Ksiądz Adam Boniecki: Niebezpiecznie jest mówić pochopnie o cudach. Cud jest wydarzeniem jednorazowym, niesprawdzalnym przez eksperymenty. Można o niego prosić nie można go żądać. Te wszystkie wiadomości, łącznie z polepszeniem, nie świadczą o cudzie, a mówią tylko o tym, że papież mniej się męczy i jest świadomy. Nie jest w stanie śpiączki. Musimy pamiętać, że nadzieja chrześcijańska to nie jest tylko nadzieja, że chory wyzdrowieje. Nawet ten, który wyzdrowieje, też umrze. Nadzieja chrześcijańska sięga poza doczesność i nadaje jej sens.

Konrad Piasecki: Papież napisał, żebyśmy byli zadowoleni. Czy w obliczu tego najgorszego, co jak mówi ksiądz jest nieuniknione w przypadku każdego człowieka, my jesteśmy w stanie znaleźć w sobie nie tyle nawet zadowolenie, co spokój?

Ksiądz Adam Boniecki: Opłakuje się kogoś, kogo się kochało, a kto odchodzi. Płacząc może bardziej nad sobą, czując ból, że robi się puste miejsce tam, gdzie zawsze był ktoś, kogo kochaliśmy, niż nad człowiekiem, który w tę drogę wyruszył. Ta pogoda znamionuje odejście wielu ludzi, także wielkich ludzi, pocieszających tych, którzy płakali przy ich łóżku. Mówili: spotkamy się, nie płaczcie. Nie jest źle, dziękujmy Panu Bogu.

Mira Skórka: Czyli nie należy płakać z powodu własnego egoizmu?

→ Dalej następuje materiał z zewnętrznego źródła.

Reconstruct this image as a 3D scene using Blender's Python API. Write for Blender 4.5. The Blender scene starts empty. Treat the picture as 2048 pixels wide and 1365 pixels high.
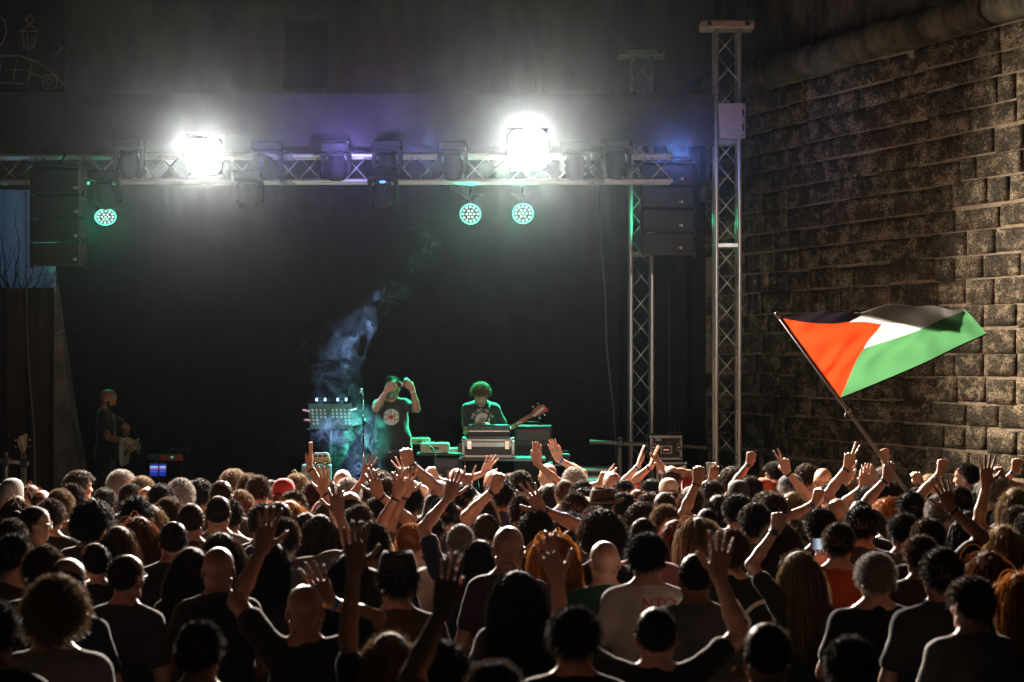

Ksiądz Adam Boniecki: Nie można komuś mówić, że nie należy płakać. Wszyscy wiemy, że płaczemy bardziej nad sobą, bo zostajemy biedni bez Jana Pawła II. I co z tego, że wiemy – i tak płaczemy. Tacy jesteśmy. Pan Jezus powiedział kobietom: „płaczcie nad sobą, a nie nade mną”. Pewnie przyjdzie nam zapłakać nad sobą i może tych łez nie trzeba się wstydzić.